Le faré du lycée Do Kamo a été incendié jeudi soir, relançant les craintes autour de ce lieu emblématique.
Fermeture immédiate de l’établissement, enquête en cours et une histoire qui vacille : c’est un pan du patrimoine protestant calédonien qui chancelle.
Un lycée sous tension, entre feu et incertitude
Ce jeudi 24 juillet, le lycée Do Kamo a été contraint de fermer ses portes. Pour cause : un incendie a ravagé le faré, structure traditionnelle en bois, emblématique de l’établissement. Un sinistre déclenché en début de soirée, dont les causes restent inconnues à ce stade et qui suscite une vive émotion. Les élèves internes ont été renvoyés dans leurs familles, dans l’attente de nouvelles consignes.
Mais ce n’est pas la première fois que l’établissement est visé. En 2012 déjà, ce même faré avait été incendié. Et le contexte actuel ne rassure personne : à peine sorti d’une crise majeure après la liquidation judiciaire de l’ASEE en décembre 2023, Do Kamo peine encore à retrouver une stabilité financière et institutionnelle.
Or, la multiplication des violences fragilise encore cette renaissance à peine amorcée.
Do Kamo, miroir d’une école engagée pour le pays
Le lycée Do Kamo n’est pas un établissement comme les autres. Fondé en mars 1979, il incarne l’un des plus vieux rêves de l’Église protestante de Nouvelle-Calédonie : celui de former les enfants du pays à prendre leur avenir en main. Une ambition affirmée dès 1979 au synode de Goaru, lorsque l’Église appelait à la formation des cadres kanak dans une perspective d’émancipation nationale.
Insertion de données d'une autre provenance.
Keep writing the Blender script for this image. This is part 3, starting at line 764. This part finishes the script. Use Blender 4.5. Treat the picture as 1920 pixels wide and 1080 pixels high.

L’histoire de Do Kamo plonge ses racines dans les années 1940, lorsque les missionnaires protestants Charlemagne et Lacheret achètent un terrain rue Taragnat à Nouméa. S’y développe alors un foyer protestant, espace de passage, de prière et d’enseignement. Au fil des décennies, ce lieu devient successivement foyer d’accueil, restaurant, internat, avant de s’imposer comme un véritable lycée en 1979.
Ce virage symbolique reflète la montée en puissance d’une école protestante calédonienne, portée par l’Alliance Scolaire de l’Église Évangélique (ASEE), créée dès 1958. L’objectif : construire une pédagogie alternative, enracinée dans les valeurs chrétiennes, mais aussi ouverte sur l’avenir politique et social du pays.
Incendies, bombe et relance : l’histoire mouvementée de Do Kamo
Ce nouveau sinistre vient allonger la liste déjà longue des épreuves traversées par le lycée. Le 13 mai 1985, une bombe explose dans l’établissement, marquant l’un des épisodes les plus sombres de son histoire. À l’époque, dans un contexte de tensions politiques pré-Accords de Matignon, l’éducation devient une cible symbolique.
Depuis, Do Kamo n’a cessé de se battre pour sa survie. La liquidation de l’ASEE en 2023 a ravivé les inquiétudes. L’établissement était au bord du gouffre, ses actifs menacés de vente judiciaire. C’est finalement une proposition de rachat du gouvernement, acceptée par le tribunal, qui permet aujourd’hui à l’Établissement scolaire protestant Do Kamo (EDK) de reprendre la gestion.
Mais à peine ce dossier refermé, l’incendie rouvre la plaie. À l’heure où la jeunesse calédonienne a plus que jamais besoin de repères, s’attaquer à Do Kamo revient à brûler une partie de la mémoire collective. Chaque flamme qui détruit le faré affaiblit un peu plus un établissement déjà à bout de souffle.
Do Kamo résiste, mais à quel prix ? Ce nouveau drame interpelle au plus haut niveau. Il ne s’agit plus seulement d’un lycée, mais d’un symbole d’émancipation, de lutte et d’héritage. Il est temps que la société calédonienne protège ce qui reste de ses inslattations pionnières.